Questions to ask about the story

  • Who holds this story, and what gives them the right to tell it?
  • What values, warnings, or hopes sit inside it?
  • How is place shaping the meaning?
  • What could be lost if this story is retold too quickly or too generally?

Questions to ask about the digital form

  • Why is this medium the right one for this story?
  • What should the audience hear, see, or feel first?
  • How will pacing, imagery, or sound shape the message?
  • What should stay understated or protected?

Resources and scaffolds provided

If you mention digital planning cards, storyboards, or oral storytelling frames in class, they are already linked here. The lesson should be teachable without inventing fresh materials on the day.

Support and extension

Support

  • Offer one shared story source so students focus on digital retelling rather than story selection.
  • Use sentence frames for source, purpose, audience, and key message.
  • Allow voice notes or rough sketch sequencing before written scripting.

Extension

  • Ask students to compare two different digital forms for the same story and justify which is more appropriate.
  • Build in explicit audience testing and revision for clarity, ethics, and impact.
  • Invite students to add bilingual elements or a locally grounded visual design language.

Print / share / open

  • Print the storyboard/planning scaffold before students begin.
  • Share one model text or clip that shows strong story purpose and clear audience awareness.
  • Open Te Wānanga if you want AI-assisted adaptation, script drafting, or differentiated prompts.

Settle before the lesson starts

  • Will students work from an existing story source or generate one from local kaupapa?
  • What digital format are you targeting in this sequence?
  • What are the tikanga boundaries around retelling and sharing?

What good progress looks like by lesson one

  • Students can explain whose story they are telling and why it matters.
  • Most students have a mapped sequence, key message, and audience in mind.
  • The class is ready to move into script, storyboard, or production development without losing the cultural purpose of the work.

🌍 Inclusion & Accessibility

ELL / ESOL support: Pre-teach key vocabulary before the lesson.
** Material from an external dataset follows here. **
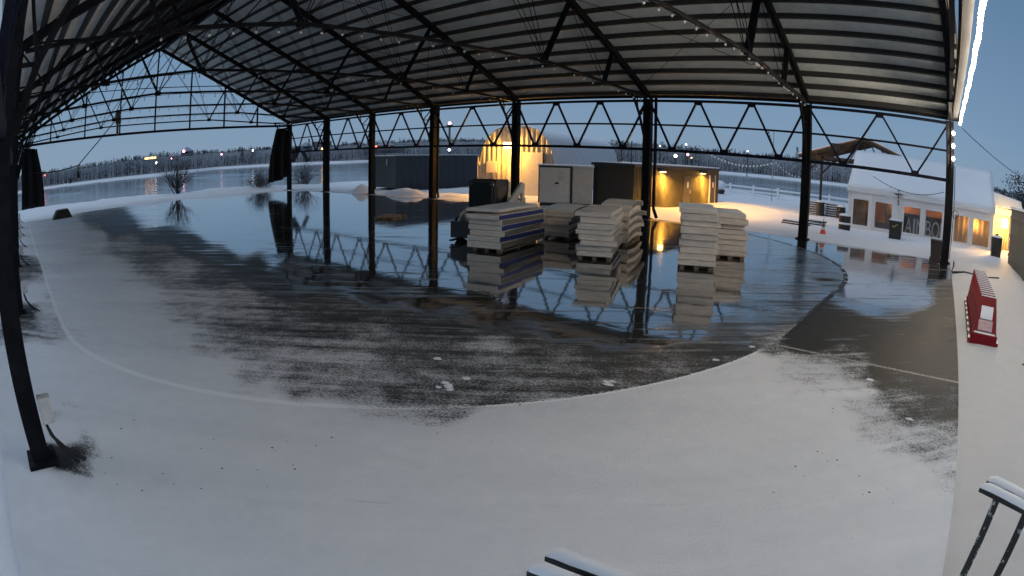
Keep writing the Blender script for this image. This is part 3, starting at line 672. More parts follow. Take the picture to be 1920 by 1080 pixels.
# lit string along the near gable header, drooping down the corner post
def string_lights(name, pts, bulbs, label, bm, group=None, r=.05, drop=.12, cr=.012):
    t = thing(name, pts[0], label, 'string lights', group)
    MB().path(pts, cr, 5).build('cable', M['cable'], t)
    n_ = max(2, bulbs); seg = [0]
    for a, b_ in zip(pts, pts[1:]): seg.append(seg[-1]+(V(b_)-V(a)).length)
    me = None
    for i in range(n_):
        d = seg[-1]*(i+.5)/n_; k = max(j for j in range(len(seg)-1) if seg[j] <= d)
        q = V(pts[k]).lerp(V(pts[k+1]), (d-seg[k])/max(1e-6,seg[k+1]-seg[k]))-V((0,0,drop))
        if me is None:
            b0 = MB().ball((0,0,0), r, 10, 7, 1.15).lathe((0,0,r*1.05), [(r*.45,0),(r*.4,drop-r*.9)], 6, 1).build('bulb', [bm, M['black']], base=(0,0,0), smooth=True); me = b0; o = b0
        else: o = me.copy(); C.objects.link(o)
        o.parent = t; o.location = q-V(pts[0])
    return t
pts = [(1.12, y, 6.42-.04*math.sin(y*2.2)-(.0 if y < 25 else .12*(y-25)/2.5)) for y in [3.2+i*.55 for i in range(46)]]
string_lights('lit_string_lights', pts, 84, 'glowing white string lights along the beam over the right edge of the rink', M['e_string'], None, .062, .10)
pts = [(.78,28.0,6.1),(.74,27.93,5.6),(.74,27.93,4.4)]
t = string_lights('lit_string_lights', pts, 3, 'three glowing round bulbs down the front of the right corner column', M['e_string'], None, .085, .06)
ORD = ['second','third','fourth','fifth','sixth','seventh','eighth']
nm = {1:'frame nearest the black drape at the far gable',2:'third frame from the far gable',3:'frame left of the navy container',4:'frame over the arched metal hut',5:'frame over the black cabin',6:'frame over the right-hand panel stacks'}
for k in range(1,7):
    x = XC[k]; P_ = []
    for y in [1.5+i*1.0 for i in range(27)]:
        yy = MIDY+abs(y-MIDY); z = 7.0 if yy < 19.45 else (7.0-.35*(yy-19.45)/4.45 if yy < 23.9 else 6.65-.27*(yy-23.9)/4.1)
        P_.append((x+.12, y, z-.10-.03*math.sin(y*1.7)))
    string_lights('string_lights', P_, 36, 'unlit bulb string under the '+nm[k], M['glassbulb'], 'unlit string lights under the pavilion roof', .042 if k > 3 else .030, .17)
# small floodlights hung on the ties
def pendant(x, y, z, label):
    t = thing('floodlight', (x,y,z), label, 'floodlight', 'floodlights under the pavilion roof')
    MB().lathe((x,y,z-.22), [(.05,.12),(.12,.06),(.17,-.02),(.15,-.04)], 12).build('lamp_shade', M['gussetwhite'], t)
    MB().tube((x,y,z-.1),(x,y,z+.02),.03,6).build('bracket', M['black'], t)
pendant(XC[6], 20.3, 6.9, 'white floodlight on the tie beside the right-hand strut joint')
pendant(XC[4], 16.0, 6.95, 'white floodlight on the tie over the black drape side of the roof')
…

Provide bilingual glossaries where available. Allow responses in home language as a first step.

Neurodiverse learners: Chunk instructions clearly. Offer choice in how students demonstrate understanding. Use visual supports and structured templates.

Scaffold & extension: Offer scaffold tasks and entry-level supports for students who need them. Extend capable learners with open-ended extension challenges.